Astrologer Helped Bilk Investors, SEC Says

October 12, 2001|Bloomberg News

A self-proclaimed "financial astrologist" and 20 others swindled investors in four companies out of more than $30 million, the Securities and Exchange Commission said in lawsuits filed Thursday.

At the center of the alleged schemes is stock promoter Edward Durante, who used offshore companies he controlled to manipulate penny stocks, the SEC said. In one of four suits the agency filed in New York, Durante is accused of hiring Henry Weingarten, a financial advisor who relies on astrology to manage investments, to tout a stock on his Web site.

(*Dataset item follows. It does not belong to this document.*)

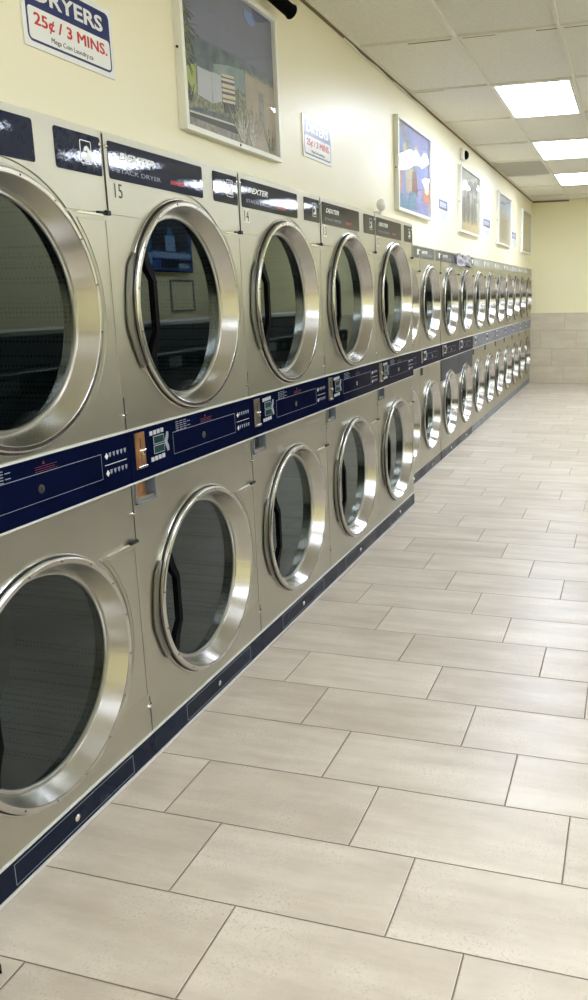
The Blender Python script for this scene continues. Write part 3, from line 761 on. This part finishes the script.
# ------------------------------------------------------------------ small wall fittings
t = empty('security_camera', (XW, 3.80, 2.95), 'black security camera under the ceiling above the first picture', 'security camera')
new_obj('bracket', sweep(disc(B(), 0, .012, .0, .03, .035), [(.01, 0, .03), (.05, .01, .01), (.06, .03, -.02)], .022, .022, seg=10), M_BLACK, t)
bm = B(); lathe(bm, [(-.085, .001), (-.085, .024), (-.078, .030), (.07, .032), (.085, .036), (.085, .028), (.078, .026), (.078, .001)], 0, 0, 24, closed=False)
R_ = Matrix.Rotation(math.radians(72), 3, 'Z') @ Matrix.Rotation(math.radians(16), 3, 'Y')
bmesh.ops.transform(bm, matrix=(Matrix.Translation((.075, .10, -.045)) @ R_.to_4x4()), verts=bm.verts)
hs = new_obj('housing', bm, M_BLACK, t, smooth=True)
t = empty('motion_sensor', (XW, 8.50, 2.865), 'small white motion sensor with black lens near the ceiling', 'sensor')
new_obj('base', bx(0, .035, 0, .12, 0, .115, bev=.008), M_WHITE, t)
bm = dome(B(), .035, .105, .055, .045, .035, 20); new_obj('lens', bm, M_BLACK, t, smooth=True)
t = empty('wall_lamp', (XW, 5.56, 2.045), 'round white lamp head on the wall above dryer 12', 'lamp')
new_obj('bracket', box(bx(0, .03, -.04, .04, .0, .05, bev=.004), .0, .055, -.012, .012, .03, .075, bev=.003), M_WHITE, t)
bm = B(); bmesh.ops.create_uvsphere(bm, u_segments=24, v_segments=16, radius=.040, matrix=Matrix.Translation((.055, 0, .112)) @ Matrix.Scale(.8, 4, (1, 0, 0)))
new_obj('globe', bm, P('frosted lamp head', srgb(245, 245, 240), .3), t, smooth=True)
# loose cable running in the ceiling corner
pts = [(XW+.012+.006*math.sin(i*1.7), 5.0+i*.16, ZC-.018-.010*abs(math.sin(i*.9))) for i in range(14)]
tag(new_obj('loose_cable', sweep(B(), pts, .008, .008, seg=8), M_WHITE, smooth=True), 'thin white cable sagging along the ceiling corner', 'cable')
# crumpled bag hanging on the slate-fronted pair
bm = B(); nx, nz = 22, 10; grid = []
random.seed(11)
for j in range(nz+1):
    row = []
    for i in range(nx+1):
        u, v = i/nx, j/nz
        y = 8.02+.66*u+.20*(1-v)*(u-.1)
        z = 1.948-.118*(1-v)-.01*math.sin(u*9)*(1-v)
        x = XF+.034+.010*math.sin(u*17+v*4)+.006*math.sin(v*13+u*6)
        row.append(bm.verts.new((x, y, z)))
    grid.append(row)
for j in range(nz):
    for i in range(nx):
        f = bm.faces.new((grid[j][i], grid[j][i+1], grid[j+1][i+1], grid[j+1][i]))
        f.material_index = 1 if (j < 1 and i > 9) or (j in (7, 8) and i in (1, 2, 8, 9, 10)) else 0
bmesh.ops.solidify(bm, geom=bm.faces[:], thickness=.002)
bagt = new_obj('plastic_bag', bm, None, smooth=True, mats=[P('lilac plastic film', srgb(228, 226, 232), .4), P('navy print', srgb(24, 24, 60), .35)])
tag(bagt, 'crumpled lilac plastic bag with navy marks taped on the far dryer header', 'bag')

# black step stool just beyond the left edge of the frame
t = empty('step_stool', (-1.388, 1.046, 0), 'low black stool whose foot shows at the lower left corner', 'stool', rz=math.radians(45))
new_obj('seat', bx(-.155, .155, -.155, .155, .23, .255, bev=.008), M_BLACK, t)
for sx, sy in ((1, 1), (1, -1), (-1, 1), (-1, -1)):
    new_obj('leg', sweep(B(), [(sx*.14, sy*.14, .235), (sx*.188, sy*.188, 0)], .024, .024), M_BLACK, t)

# ------------------------------------------------------------------ the other side of the aisle (seen in the door glass)
M_WSH = steel('washer front steel', (.10, .105, .11, 1), (.14, .145, .15, 1), .35)
M_COUNTER = P('white laminate', srgb(226, 228, 220), .3)
t = empty('washer', (1.05, 1.6, 0), 'front loading washer across the aisle, seen only in the door glass', 'washer', 'washers across the aisle')
def build_washer(t):
    new_obj('cabinet', bx(0, .74, .004, .736, .08, 1.06, bev=.01), M_WSH, t)
    new_obj('plinth', bx(.03, .74, .004, .736, 0, .08), M_GAP, t)
    cpn = new_obj('control_panel', bx(-.012, .0, .02, .72, .90, 1.04, bev=.003), M_BLACK, t)
    new_obj('display', bx(-.014, -.012, .45, .60, .94, 1.0), M_LCD, cpn)
    new_obj('dispenser', bx(-.014, 0, .05, .28, .92, 1.02, bev=.003), M_GREY, t)
    d = new_obj('door', lathe(B(), [(0, .26), (-.02, .262), (-.045, .25), (-.05, .235), (-.045, .215), (0, .20)], .37, .52, 48), M_FRAME, t, smooth=True)
    new_obj('glass', dome(B(), 0, .37, .52, .21, -.055, 40), P('washer door glass', (.01, .012, .014, 1), .04), d, smooth=True)
    new_obj('handle', bx(-.075, -.03, .10, .135, .44, .60, bev=.008), M_BLACK, d)
ORD = ['first', 'second', 'third', 'fourth', 'fifth', 'sixth', 'seventh', 'eighth', 'ninth', 'tenth', 'eleventh', 'twelfth', 'thirteenth', 'fourteenth']
build_washer(t)
t['label'] = 'front loading washer across the aisle, nearest the camera end, seen only in the door glass'
for i in range(1, 14):
    c = copy_tree(t); c.location = (1.05, 1.6+i*.745, 0)
    c['label'] = 'washer across the aisle, %s from the camera end, seen only in the glass' % ORD[i]
t = empty('washer_bulkhead', (1.35, 1.6, 0), 'long white topped shelf behind the washers, seen only in the door glass', 'shelf')
new_obj('housing', bx(.02, .46, 0, 10.43, 1.062, 1.30), P('bulkhead panel', srgb(70, 72, 74), .45), t)
new_obj('top', bx(0, .50, -.02, 10.45, 1.30, 1.335, bev=.004), M_COUNTER, t)
# wall television
t = empty('television', (XR, 11.15, 1.95), 'wall television seen as a reflection in the door of dryer 15', 'television')
new_obj('frame', bx(-.07, -.02, -.72, .72, 0, .82, bev=.006), M_BLACK, t)
new_obj('wall_mount', bx(-.02, 0, -.2, .2, .2, .6), M_GAP, t)
def em(name, c, s):
    k = NT(name); k.b.inputs['Base Color'].default_value = (0, 0, 0, 1); k.b.inputs['Emission Color'].default_value = srgb(*c); k.b.inputs['Emission Strength'].default_value = s
    return k.m
bm = B(); mats = [em('screen blue', (30, 76, 150), .7), em('screen dark', (12, 20, 50), .6), em('screen pale', (130, 165, 205), .75), em('screen teal', (50, 120, 160), .7)]
def scr(y0, y1, z0, z1, m, lay): box(bm, -.0712-lay*.0004, -.070, y0, y1, z0, z1, mi=m)
scr(-.70, .70, .02, .80, 0, 0)
scr(-.42, .62, .30, .79, 1, 1); scr(-.05, .22, .30, .52, 2, 2); scr(.02, .15, .50, .64, 3, 2)
scr(-.68, -.44, .30, .50, 3, 1); scr(-.68, -.44, .10, .26, 2, 1); scr(-.42, .66, .20, .28, 2, 1); scr(-.2, .66, .05, .18, 1, 1); scr(.3, .6, .06, .12, 2, 2)
new_obj('screen', bm, None, t, mats=mats)
t = empty('black_printer', (XR-.30, 12.9, 1.10), 'black machine on a side table, seen only as a reflection', 'printer')
new_obj('body', bx(0, .28, -.35, .35, .42, .62, bev=.02), M_BLACK, t); new_obj('stand', bx(0, .28, -.4, .4, -1.10, .42), M_WSH, t)
bm = B()
t = empty('wall_frame', (XR, 11.6, 1.36), 'thin framed board below the television, seen only as a reflection', 'picture')
for a_ in ((-.35, .35, 0, .03), (-.35, .35, .45, .48), (-.35, -.32, .03, .45), (.32, .35, .03, .45)): box(bm, -.02, 0, *a_)
new_obj('frame', bm, M_GREY, t)
new_obj('board', bx(-.008, 0, -.32, .32, .03, .45), M_WALLB, t)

"Defendants reaped more than $30 million in illegal profits by secretly controlling the trading in these stocks through a network of promoters, brokers and market makers and then by dumping the stocks at artificially inflated prices to unsuspecting investors," the SEC said in a statement.

Stocks allegedly manipulated were U.N. Dollars Corp. (ticker symbol: UDLL), Wamex Holdings Inc. (WAMX), Ramoil Management Ltd. (RAMO) and AbsoluteFuture.com (AFTI). Former officers of the companies also are accused in the civil suits.

Durante, whom the SEC said also goes by the name Ed Simmons, couldn't be reached for comment.

In the U.N. Dollars case, the SEC said Durante got 10 million shares of stock from company executives after promising to drive the share price to $5. Shares were then at 1 cent. Durante traded shares among offshore accounts he controlled, making it appear as if there was a market in the stock, the SEC said.

Durante allegedly gave Weingarten shares in the company as payment for touting the stock on Astrologers Fund Inc.'s site, the SEC said. Weingarten allegedly used $75,000 of his clients' money to buy U.N. Dollars stock, the SEC said.

Weingarten, managing director of the fund and an astrologer, denied the allegations. The fund claims on its site that it uses astrology as the primary tool to manage investment funds and advise institutional investors and money managers.

"I never do stock touting. That's absurd," Weingarten said.